How do you solve linear congruences with two variables.

$$x+2y\equiv3\pmod9$$ $$6x+12y\equiv18\pmod9$$ $$6x+3y\equiv0\pmod9$$

Adding this to the other equation

$$9x+4y\equiv2\pmod9$$ $$4y\equiv2\pmod9$$ $$28y\equiv14\pmod9$$ $$y\equiv5\pmod9$$

Plugging back in for $y$ in the first equation $$x+2(5)\equiv3\pmod9$$ $$x+1\equiv3\pmod9$$ $$x\equiv2\pmod9$$

Write the system in matrix form: $$\left[\matrix{1 & 2 \cr 3 & 1 \cr}\right] \left[\matrix{x \cr y \cr}\right] = \left[\matrix{3 \cr 2 \cr}\right].$$

Since $\det \left[\matrix{1 & 2 \cr 3 & 1 \cr}\right] = -5 = 4 \ne 0$, the matrix is invertible mod $9$; its inverse (using the standard formula for the inverse of a $2 \times 2$ matrix is $$\left[\matrix{7 & 4 \cr 6 & 7 \cr}\right].$$

So $$\left[\matrix{x \cr y \cr}\right] = \left[\matrix{7 & 4 \cr 6 & 7 \cr}\right] \left[\matrix{3 \cr 2 \cr}\right] = \left[\matrix{2 \cr 5 \cr}\right].$$

The CRT is used solve systems of congruences of the form $\rm x\equiv a_i\bmod m_{\,i}$ for distinct moduli $\rm m_{\,i}$; in our situation, there is only one variable and only one moduli, but different linear congruences, so this is not the sort of problem where CRT applies. Rather, this is linear algebra.

Instead, you are working with a $2\times2$ linear system over a given modulus, $9$. Here, the first two elementary methods of solving linear systems apply: substitution and elimination. The difference, however, is that we cannot generally divide by anything sharing divisors with $9$, i.e. multiples of $3$. And if, in your quest to eliminate variables, you multiply by things not coprime to the modulus, you can end up adding extraneous non-solutions, so it can be dangerous if you're not careful.

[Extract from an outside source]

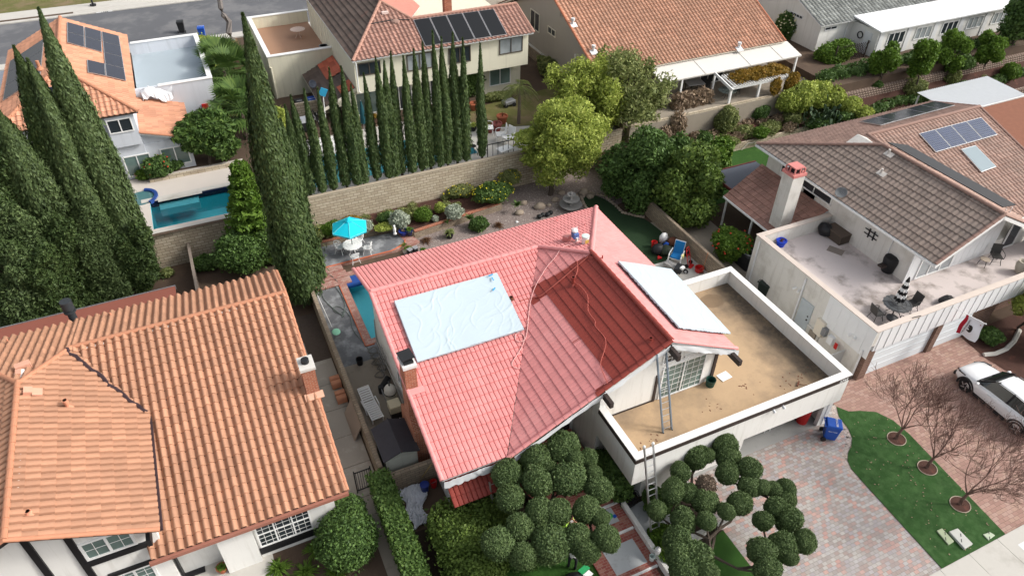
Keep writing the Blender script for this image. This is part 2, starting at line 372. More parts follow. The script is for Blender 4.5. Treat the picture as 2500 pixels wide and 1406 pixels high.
BLOCK_D = brick('brown_block', [(.34, .27, .2), (.3, .24, .18), (.38, .31, .23)], (.15, .12, .09), .42, .155, .012, dirt=(.14, .1, .07), dirt_scale=.5)
REDBR = brick('red_brick', [(.38, .1, .05), (.44, .13, .065), (.32, .08, .045), (.47, .16, .09)], (.42, .3, .22), .22, .075, .011)
BROWNBR = brick('brown_brick', [(.16, .085, .06), (.2, .1, .07), (.13, .07, .05), (.22, .13, .1)], (.22, .18, .15), .22, .075, .01)
PAV = brick('grey_pink_pavers', [(.4, .37, .35), (.46, .44, .43), (.34, .3, .28), (.42, .3, .27), (.5, .29, .25), (.38, .35, .36), (.48, .45, .42), (.36, .28, .255), (.43, .4, .4), (.55, .34, .29), (.4, .36, .33), (.46, .43, .4)], (.17, .15, .14), .23, .155, .006, rough=.85, bmp=.3, dirt=(.27, .245, .24), dirt_scale=.3)
PAV_R = brick('brown_pink_pavers', [(.4, .25, .205), (.36, .22, .18), (.44, .3, .25), (.33, .2, .165), (.42, .28, .22)], (.16, .1, .08), .3, .17, .007, rough=.85, bmp=.3, dirt=(.25, .16, .135), dirt_scale=.35)
PAV_E = brick('edge_pavers', [(.46, .39, .36), (.4, .35, .32), (.5, .42, .37)], (.16, .13, .12), .16, .24, .006)
BRICKW = brick('brick_paving', [(.34, .1, .08), (.38, .13, .1), (.3, .085, .07), (.42, .2, .15)], (.36, .25, .21), .24, .115, .008, bmp=.3, dirt=(.4, .3, .27), dirt_scale=.9, dlo=.6, dhi=1)
BRICKP = brick('faded_pink_brick_paving', [(.42, .21, .17), (.46, .26, .21), (.4, .18, .145), (.5, .33, .28)], (.25, .15, .13), .22, .11, .01, dirt=(.45, .35, .31), dirt_scale=1.5)
HEX = brick('stepped_block', [(.42, .32, .26), (.38, .29, .235), (.45, .35, .29)], (.1, .07, .055), .3, .22, .05, bmp=1)
DIRT = mat('brown_dirt', (.1, .068, .048), 1, .25, 1.2, .6, 18, stain=(.13, .09, .06))
SOIL = mat('reddish_mulch', (.075, .036, .027), 1, .3, 3, .8, 30, stain=(.14, .055, .04), stain_scale=1.5)
DARKSOIL = mat('dark_soil', (.04, .028, .02), 1, .3, 3, .8, 30)
GRAVEL = mat('river_gravel', (.26, .21, .19), 1, .5, 12, .9, 22, stain=(.5, .45, .42), stain_scale=9, stain_lo=.55, stain_hi=.66)
CONC = mat('light_concrete', (.5, .48, .44), .9, .07, .8, .2, 50, stain=(.36, .34, .3))
CONC_D = mat('stained_concrete', (.3, .26, .21), .9, .12, 1, .2, 40, stain=(.16, .13, .1), stain_scale=.8)
SLAB = mat('grey_patio_slab', (.46, .48, .49), .85, .08, 2, .1, stain=(.3, .3, .3), stain_scale=2)
STAMP = mat('stamped_concrete', (.15, .155, .165), .75, .25, 2.2, .3, 10, stain=(.34, .35, .36), stain_scale=1.3, stain_lo=.48, stain_hi=.72)
ASPH = mat('asphalt', (.115, .118, .128), .9, .14, .35, .3, 60, stain=(.165, .165, .17), stain_scale=.3, stain_lo=.48, stain_hi=.62)
GRASS = mat('lawn_green', (.035, .1, .015), 1, .35, 1.6, .8, 55, stain=(.055, .125, .025), stain_scale=1.2)
GRASS_A = mat('artificial_turf', (.024, .078, .014), .95, .45, 1.1, 1, 70, stain=(.055, .12, .035), stain_scale=2.5, stain_lo=.42, stain_hi=.75)
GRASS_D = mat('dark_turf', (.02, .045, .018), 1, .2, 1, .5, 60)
GRASS_Y = mat('dry_lawn', (.13, .13, .04), 1, .3, 1.4, .7, 40, stain=(.2, .15, .085), stain_scale=.45, stain_lo=.45, stain_hi=.62)
POOLDECK = mat('pale_pool_deck', (.55, .5, .45), .85, .06, 1)
ORANGE_E = mat('orange_painted_edge', (.5, .13, .06), .8, .1)
PLASTER = mat('pool_plaster', (.2, .6, .66), .7, .1, 1)
PLASTER_D = mat('deep_pool_plaster', (.07, .6, .68), .7, .1, 1)
PLASTER_L = mat('pool_step_plaster', (.2, .62, .68), .7, .08, 1)
BLUETILE = mat('blue_pool_tile', (.03, .08, .3), .3, .2, 8)
WATER = water_mat('pool_water', (.74, .93, .95)); WATER_D = water_mat('deep_pool_water', (.8, .95, .97))
T_PINK = tile_mat('pink_primed_tile', (.70, .275, .265), .08, paint=(.265, .05, .037), stain=(.72, .33, .315), sscale=.35)
T_PINKP = mat('pink_primed_cap', (.72, .29, .28), .7, .1)
T_REDP = mat('red_painted_cap', (.265, .05, .037), .45, .12)
T_ORANGE = tile_mat('orange_clay_tile', (.455, .24, .15), .16, stain=(.33, .18, .115), slo=.45, shi=.72, sscale=.3)
C_ORANGE = mat('orange_clay_cap', (.48, .22, .13), .8, .15)
MORT = mat('white_mortar', (.7, .66, .6), .9, .1)
T_BROWN = tile_mat('brown_concrete_tile', (.255, .2, .17), .2, stain=(.2, .17, .15), sscale=.5)
C_BROWN = mat('brown_ridge_cap', (.3, .19, .155), .85, .15)
T_TAN = tile_mat('pinkish_brown_tile', (.36, .235, .19), .2, stain=(.27, .2, .165), sscale=.4)
T_RUST = tile_mat('red_brown_tile', (.42, .225, .15), .26, stain=(.33, .19, .13), sscale=.25, slo=.4, shi=.7)
T_MAR = tile_mat('maroon_brown_tile', (.34, .19, .15), .22, stain=(.26, .16, .13), sscale=.5)
T_DKB = tile_mat('dark_brown_tile', (.115, .085, .07), .25, stain=(.16, .09, .07), sscale=.8, slo=.58, shi=.7)
T_GREY = tile_mat('grey_white_tile', (.3, .31, .29), .35, stain=(.16, .17, .16), sscale=.6)
T_SAL = tile_mat('salmon_tile', (.55, .275, .175), .2, stain=(.5, .26, .15), sscale=.5)
FLAT_P = mat('salmon_flat_roof', (.48, .22, .17), .9, .08)
DECKTAN = mat('tan_deck_coating', (.47, .33, .2), .85, .14, .7, .1, 40, stain=(.2, .15, .105), stain_scale=.28, stain_lo=.5, stain_hi=.72)
def deck_stain(m):
    t = m.node_tree; n = t.nodes; b = n['Principled BSDF']; old = b.inputs['Base Color'].links[0].from_socket; p = pos(t); sx = N(t, 'SeparateXYZ'); L(t, p, sx.inputs[0]); nz = noise(t, p, .9, 6, .65); nz2 = noise(t, p, 3.5, 5, .7)
    u = math_n(t, 'ADD', sx.outputs[0], math_n(t, 'MULTIPLY', nz, 3.2)); f = ramp(t, math_n(t, 'MULTIPLY', math_n(t, 'SUBTRACT', u, 23.0), .4), [(0, (0, 0, 0)), (1, (1, 1, 1))]); c = mixc(t, math_n(t, 'MULTIPLY', f, math_n(t, 'ADD', nz2, .4)), old, (.085, .068, .052))
    dx = math_n(t, 'SUBTRACT', sx.outputs[0], 22.3); dy = math_n(t, 'SUBTRACT', sx.outputs[1], 22.3); d = math_n(t, 'SQRT', math_n(t, 'ADD', math_n(t, 'MULTIPLY', dx, dx), math_n(t, 'MULTIPLY', math_n(t, 'MULTIPLY', dy, dy), 1.7))); f2 = ramp(t, math_n(t, 'ADD', d, math_n(t, 'MULTIPLY', nz, .5)), [(.0, (1, 1, 1)), (.9, (.9, .9, .9)), (1, (0, 0, 0))]); c = mixc(t, math_n(t, 'MULTIPLY', f2, .7), c, (.15, .1, .06))
    f3 = ramp(t, nz2, [(.6, (0, 0, 0)), (.7, (1, 1, 1))]); c = mixc(t, math_n(t, 'MULTIPLY', f3, math_n(t, 'MULTIPLY', nz, .55)), c, (.24, .17, .11)); L(t, c, b.inputs['Base Color'])
deck_stain(DECKTAN)
DECKGR = mat('pale_deck_coating', (.62, .55, .53), .85, .1, .6, .1, 40, stain=(.2, .17, .15), stain_scale=.6, stain_lo=.49, stain_hi=.68)
DECKBL = mat('grey_blue_deck_coating', (.36, .42, .46), .6, .06, .5, stain=(.46, .51, .55), stain_scale=.3)
DECKBR = mat('brown_deck_coating', (.34, .2, .13), .85, .07, .8)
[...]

Let's use substitution. The congruences here are

$$\begin{cases}\rm x+2y\equiv 3 \mod 9, \\ \rm 3x+y\equiv2 \mod 9.\end{cases}$$

The first congruence gives $\rm x\equiv 3-2y$; plug this into the second to obtain

$$\rm 3x+y\equiv 3(3-2y)+y\equiv -5y\equiv2\mod 9.$$

Now $-5$ is coprime to $9$ so we can divide by it, i.e. multiply by its reciprocal mod $9$. In this case the reciprocal is $-5^{-1}\equiv-2\equiv7\bmod 9$, so the solution for $\rm y$ is $\rm y\equiv7\cdot2\equiv5\bmod 9$. To find $\rm x$, plug in $\rm y\equiv5$ into the congruences, obtaining $\rm x+10\equiv3$ and $\rm 3x+5\equiv2$. The first gives $\rm x\equiv2$, so that we have the unique solution $\rm (x,y)\equiv(2,5)$. However the second gives $\rm 3x\equiv-3\bmod9$, which, after dividing, gives $\rm x\equiv-1\equiv2\bmod3$ so that $\rm x\in\{2,5,7\}\bmod 9$; this doesn't change the fact that $(2,5)$ is the unique solution to the system, but it does illustrate that dividing by things that are not coprime to the modulus can introduce unwanted, fake solutions.

Note that matrix multiplication makes sense taken modulo an integer. The potential issues arise when we want inverses. If a matrix inverse $\rm A^{-1}$ exists of an integer-entry matrix $\rm A$, and every denominator appearing in the resulting rationals is coprime to the modulus (equivalently: $\rm\det A$ is coprime to the modulus), then $\rm A^{-1}$ can be reduced under the modulus (rationals like $\rm a/b$ become as $\rm ab^{-1}\bmod m$; this sort of thing is valid because there is a "ring homomorphism ${\bf Z}_{(p)}\to{\bf Z}/p{\bf Z}$"), and the result will be an inverse of $\rm A$ with respect to the modulus, i.e. $\rm A\, A^{-1}\equiv I\bmod m$. This is why bikenaga's answer works, using matrices, and it makes things quite easier when applicable.